▸ Aim of the exercise: Take the lines from the beginning of the data below through the line holding "COL=bpy.context.collection" and return exactly those.
-- Start Dataset content --
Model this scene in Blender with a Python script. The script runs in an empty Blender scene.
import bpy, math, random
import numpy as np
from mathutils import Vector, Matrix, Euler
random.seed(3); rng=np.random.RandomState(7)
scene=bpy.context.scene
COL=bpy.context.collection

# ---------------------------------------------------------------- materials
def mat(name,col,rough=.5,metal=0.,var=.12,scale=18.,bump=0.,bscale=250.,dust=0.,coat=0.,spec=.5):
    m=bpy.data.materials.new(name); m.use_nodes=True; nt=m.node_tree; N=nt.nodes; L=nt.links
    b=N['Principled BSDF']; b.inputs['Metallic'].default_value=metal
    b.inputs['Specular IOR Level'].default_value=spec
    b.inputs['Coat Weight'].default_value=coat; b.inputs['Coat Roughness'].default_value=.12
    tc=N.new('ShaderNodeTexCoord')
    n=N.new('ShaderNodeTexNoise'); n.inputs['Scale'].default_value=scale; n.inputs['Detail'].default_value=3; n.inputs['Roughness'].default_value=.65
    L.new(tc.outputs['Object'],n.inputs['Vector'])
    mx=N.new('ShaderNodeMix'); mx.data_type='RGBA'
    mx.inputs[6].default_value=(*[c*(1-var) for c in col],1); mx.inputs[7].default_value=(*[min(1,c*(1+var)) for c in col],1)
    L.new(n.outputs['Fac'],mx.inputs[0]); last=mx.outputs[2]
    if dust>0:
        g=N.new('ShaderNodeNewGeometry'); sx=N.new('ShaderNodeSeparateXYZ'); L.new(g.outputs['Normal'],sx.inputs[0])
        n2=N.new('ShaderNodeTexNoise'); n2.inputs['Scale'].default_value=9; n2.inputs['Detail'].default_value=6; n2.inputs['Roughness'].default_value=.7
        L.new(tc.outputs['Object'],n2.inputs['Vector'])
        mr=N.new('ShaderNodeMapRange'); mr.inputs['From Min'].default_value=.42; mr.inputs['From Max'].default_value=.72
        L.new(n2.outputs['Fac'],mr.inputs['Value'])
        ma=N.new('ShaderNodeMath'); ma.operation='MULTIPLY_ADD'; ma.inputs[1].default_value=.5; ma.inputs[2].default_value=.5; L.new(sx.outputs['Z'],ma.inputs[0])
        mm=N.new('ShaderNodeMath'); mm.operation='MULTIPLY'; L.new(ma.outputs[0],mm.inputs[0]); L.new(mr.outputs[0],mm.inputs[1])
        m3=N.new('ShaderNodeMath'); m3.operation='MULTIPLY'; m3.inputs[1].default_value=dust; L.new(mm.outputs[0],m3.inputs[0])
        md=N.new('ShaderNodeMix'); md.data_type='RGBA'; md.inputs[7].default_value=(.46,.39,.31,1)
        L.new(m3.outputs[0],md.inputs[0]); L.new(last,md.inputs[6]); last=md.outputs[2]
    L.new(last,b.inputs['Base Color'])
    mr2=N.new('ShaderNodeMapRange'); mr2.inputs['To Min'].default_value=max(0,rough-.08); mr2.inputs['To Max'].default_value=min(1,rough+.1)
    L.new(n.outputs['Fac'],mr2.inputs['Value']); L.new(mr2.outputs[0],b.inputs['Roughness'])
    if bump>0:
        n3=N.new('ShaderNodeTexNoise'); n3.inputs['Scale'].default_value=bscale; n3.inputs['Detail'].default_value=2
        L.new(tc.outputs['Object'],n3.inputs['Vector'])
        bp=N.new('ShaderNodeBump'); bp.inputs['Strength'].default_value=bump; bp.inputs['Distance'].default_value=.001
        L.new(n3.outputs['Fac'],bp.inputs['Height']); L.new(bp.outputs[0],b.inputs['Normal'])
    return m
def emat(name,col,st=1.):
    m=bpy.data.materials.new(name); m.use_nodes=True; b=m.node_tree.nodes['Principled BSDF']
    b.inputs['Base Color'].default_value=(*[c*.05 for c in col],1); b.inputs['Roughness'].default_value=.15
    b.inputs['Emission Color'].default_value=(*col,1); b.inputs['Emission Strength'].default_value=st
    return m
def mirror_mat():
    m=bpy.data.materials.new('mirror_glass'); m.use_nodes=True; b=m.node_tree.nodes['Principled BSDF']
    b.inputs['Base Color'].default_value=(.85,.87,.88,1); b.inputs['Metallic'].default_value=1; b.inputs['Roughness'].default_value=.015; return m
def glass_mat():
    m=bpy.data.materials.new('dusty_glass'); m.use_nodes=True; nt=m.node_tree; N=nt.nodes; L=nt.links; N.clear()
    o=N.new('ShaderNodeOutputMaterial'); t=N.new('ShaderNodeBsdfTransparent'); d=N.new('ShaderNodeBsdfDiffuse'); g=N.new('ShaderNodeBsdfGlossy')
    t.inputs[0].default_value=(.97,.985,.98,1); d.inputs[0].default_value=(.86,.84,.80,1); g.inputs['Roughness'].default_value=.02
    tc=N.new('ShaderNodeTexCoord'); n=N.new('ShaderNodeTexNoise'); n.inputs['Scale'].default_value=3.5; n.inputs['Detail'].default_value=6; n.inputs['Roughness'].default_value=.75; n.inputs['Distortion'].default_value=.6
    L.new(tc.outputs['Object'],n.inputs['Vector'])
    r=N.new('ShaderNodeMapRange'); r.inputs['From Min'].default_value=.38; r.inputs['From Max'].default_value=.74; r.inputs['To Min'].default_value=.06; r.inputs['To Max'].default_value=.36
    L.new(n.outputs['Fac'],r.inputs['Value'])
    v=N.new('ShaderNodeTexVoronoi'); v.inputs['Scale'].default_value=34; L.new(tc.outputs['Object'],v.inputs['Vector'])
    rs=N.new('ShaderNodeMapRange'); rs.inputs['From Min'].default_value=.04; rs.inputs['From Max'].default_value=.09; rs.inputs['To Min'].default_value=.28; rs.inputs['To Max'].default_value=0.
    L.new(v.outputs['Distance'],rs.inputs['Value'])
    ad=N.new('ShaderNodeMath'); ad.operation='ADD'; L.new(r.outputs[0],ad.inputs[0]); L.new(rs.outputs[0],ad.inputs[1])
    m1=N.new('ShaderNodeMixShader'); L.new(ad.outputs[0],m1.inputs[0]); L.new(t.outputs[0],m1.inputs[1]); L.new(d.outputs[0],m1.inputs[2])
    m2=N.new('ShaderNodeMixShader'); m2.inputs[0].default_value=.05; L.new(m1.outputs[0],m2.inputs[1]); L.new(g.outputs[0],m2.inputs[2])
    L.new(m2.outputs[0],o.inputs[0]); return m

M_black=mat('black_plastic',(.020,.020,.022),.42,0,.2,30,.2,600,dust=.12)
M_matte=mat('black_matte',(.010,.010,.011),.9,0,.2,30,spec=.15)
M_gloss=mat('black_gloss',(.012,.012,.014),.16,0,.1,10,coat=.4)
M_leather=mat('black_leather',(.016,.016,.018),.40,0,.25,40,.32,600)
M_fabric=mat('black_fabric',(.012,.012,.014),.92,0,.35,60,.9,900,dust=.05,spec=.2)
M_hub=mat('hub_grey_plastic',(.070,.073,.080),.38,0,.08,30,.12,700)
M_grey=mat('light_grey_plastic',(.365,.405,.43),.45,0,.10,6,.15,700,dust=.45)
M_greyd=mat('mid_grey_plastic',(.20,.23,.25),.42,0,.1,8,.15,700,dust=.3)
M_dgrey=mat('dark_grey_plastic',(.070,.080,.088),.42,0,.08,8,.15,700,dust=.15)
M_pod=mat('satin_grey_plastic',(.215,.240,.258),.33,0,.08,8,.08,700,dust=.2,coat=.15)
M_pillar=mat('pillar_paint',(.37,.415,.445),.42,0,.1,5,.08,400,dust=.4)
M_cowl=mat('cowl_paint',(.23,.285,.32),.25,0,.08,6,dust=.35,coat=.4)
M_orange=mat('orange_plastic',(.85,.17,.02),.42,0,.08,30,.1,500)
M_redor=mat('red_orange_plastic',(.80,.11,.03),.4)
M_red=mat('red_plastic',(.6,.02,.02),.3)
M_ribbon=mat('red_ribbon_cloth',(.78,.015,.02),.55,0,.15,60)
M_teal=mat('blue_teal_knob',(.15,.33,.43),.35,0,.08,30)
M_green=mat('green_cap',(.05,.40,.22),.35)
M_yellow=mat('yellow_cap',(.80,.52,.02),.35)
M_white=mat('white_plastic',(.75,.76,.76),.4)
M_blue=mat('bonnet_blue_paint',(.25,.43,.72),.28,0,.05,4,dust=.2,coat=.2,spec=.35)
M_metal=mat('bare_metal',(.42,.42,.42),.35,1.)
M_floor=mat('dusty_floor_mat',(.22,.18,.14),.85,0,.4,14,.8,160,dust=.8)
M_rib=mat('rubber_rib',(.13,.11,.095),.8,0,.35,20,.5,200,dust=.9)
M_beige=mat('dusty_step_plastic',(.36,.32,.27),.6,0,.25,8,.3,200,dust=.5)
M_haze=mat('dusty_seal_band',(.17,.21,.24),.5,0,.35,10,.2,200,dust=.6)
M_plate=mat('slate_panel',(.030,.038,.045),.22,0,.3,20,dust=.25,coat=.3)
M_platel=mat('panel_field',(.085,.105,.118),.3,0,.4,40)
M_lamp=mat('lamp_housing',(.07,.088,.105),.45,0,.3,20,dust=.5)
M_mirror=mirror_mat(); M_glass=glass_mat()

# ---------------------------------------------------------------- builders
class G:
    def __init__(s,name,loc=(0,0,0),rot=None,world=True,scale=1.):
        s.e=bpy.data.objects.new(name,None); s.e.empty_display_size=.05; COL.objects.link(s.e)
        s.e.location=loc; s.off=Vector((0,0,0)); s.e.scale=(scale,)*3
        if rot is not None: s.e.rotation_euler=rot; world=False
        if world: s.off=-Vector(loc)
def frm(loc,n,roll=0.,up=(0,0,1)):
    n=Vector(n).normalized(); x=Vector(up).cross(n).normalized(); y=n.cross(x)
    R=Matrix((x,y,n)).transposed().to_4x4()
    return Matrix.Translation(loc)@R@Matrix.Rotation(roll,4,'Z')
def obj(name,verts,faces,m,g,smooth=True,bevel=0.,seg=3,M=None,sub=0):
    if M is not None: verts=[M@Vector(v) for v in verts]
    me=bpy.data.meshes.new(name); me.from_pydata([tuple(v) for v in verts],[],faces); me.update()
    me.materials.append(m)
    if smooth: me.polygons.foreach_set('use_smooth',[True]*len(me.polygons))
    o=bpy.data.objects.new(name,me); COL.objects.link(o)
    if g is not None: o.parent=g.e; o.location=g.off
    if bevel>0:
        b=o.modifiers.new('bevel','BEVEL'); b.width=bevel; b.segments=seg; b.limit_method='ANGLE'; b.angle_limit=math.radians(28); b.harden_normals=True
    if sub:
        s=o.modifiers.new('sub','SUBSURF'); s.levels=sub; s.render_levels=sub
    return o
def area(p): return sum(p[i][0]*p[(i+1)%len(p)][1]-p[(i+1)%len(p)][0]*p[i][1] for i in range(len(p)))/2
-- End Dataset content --
▸ Response for this exercise:
Model this scene in Blender with a Python script. The script runs in an empty Blender scene.
import bpy, math, random
import numpy as np
from mathutils import Vector, Matrix, Euler
random.seed(3); rng=np.random.RandomState(7)
scene=bpy.context.scene
COL=bpy.context.collection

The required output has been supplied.